While there is some question about whether the law prohibits the sale of the land as well as the dams and powerhouses, environmentalists are clearly worried. PG&E has traditionally allowed the public virtually unfettered access to the lands.        

However, the company as recently as 1999 formally proposed to auction off the lands as part of the deregulation process, alarming environmental and recreation organizations.        

The bankruptcy could once again put those assets back on the block, some worry.  "The potential that the hydro plants and the hydro lands could pass completely unencumbered into other hands is worrisome," said Nancy Ryan, an economist for Environmental Defense in Oakland.        

PG&E, while suggesting that it believes the law covers the land as well as the generation capacity, gave few clues as to its ultimate intentions.  "We're currently not in the process of divesting the hydro lands at all," said Homrig. "In fact, state law prohibits it."        

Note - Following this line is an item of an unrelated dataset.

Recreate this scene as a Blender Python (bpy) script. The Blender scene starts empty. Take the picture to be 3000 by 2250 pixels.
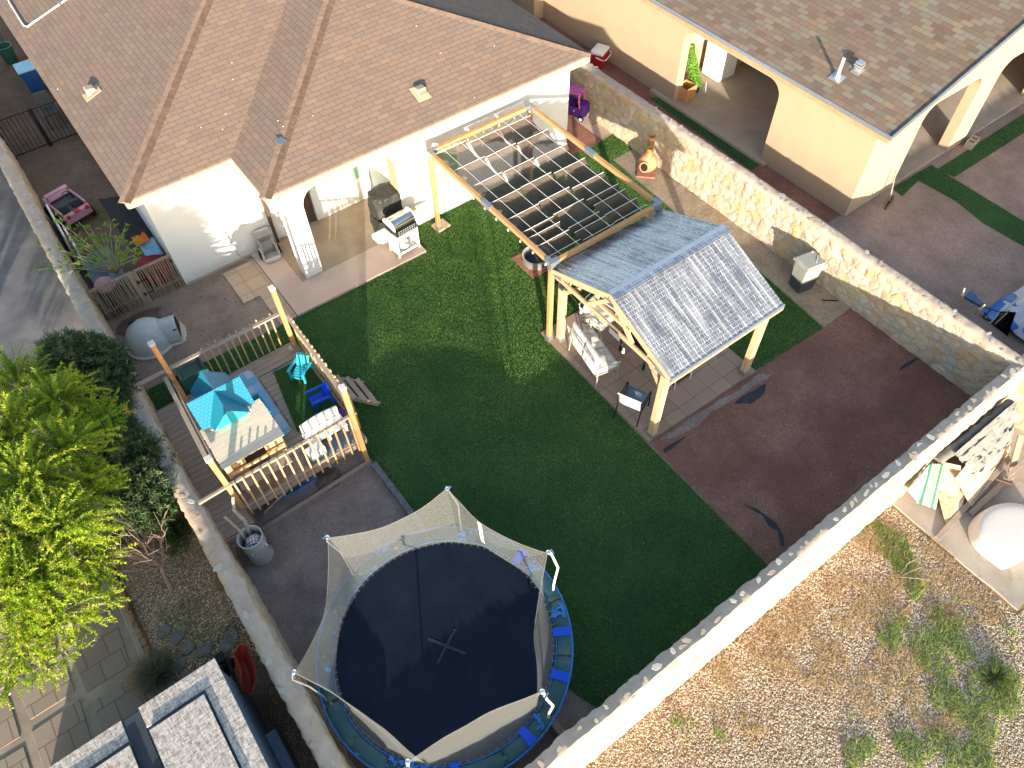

But Homrig said the divestiture of any land would have to go before the bankruptcy court.        

There may be nothing to prevent the bankruptcy court from forcing such a sale, notwithstanding the state law.        

Fred Tung, a University of San Francisco Law School bankruptcy expert, said the bankruptcy code does not give a debtor any greater property rights than it has under state law outside of bankruptcy. However, he said, the company, if it wanted to sell the lands, could also argue that the state law prohibition effectively nullifies the bankruptcy process.        

In the end, Tung said, federal bankruptcy power may well trump state law.  "Any sort of blanket state law prohibition addressed to that one situation - my intuition is that's not going to fly," he said.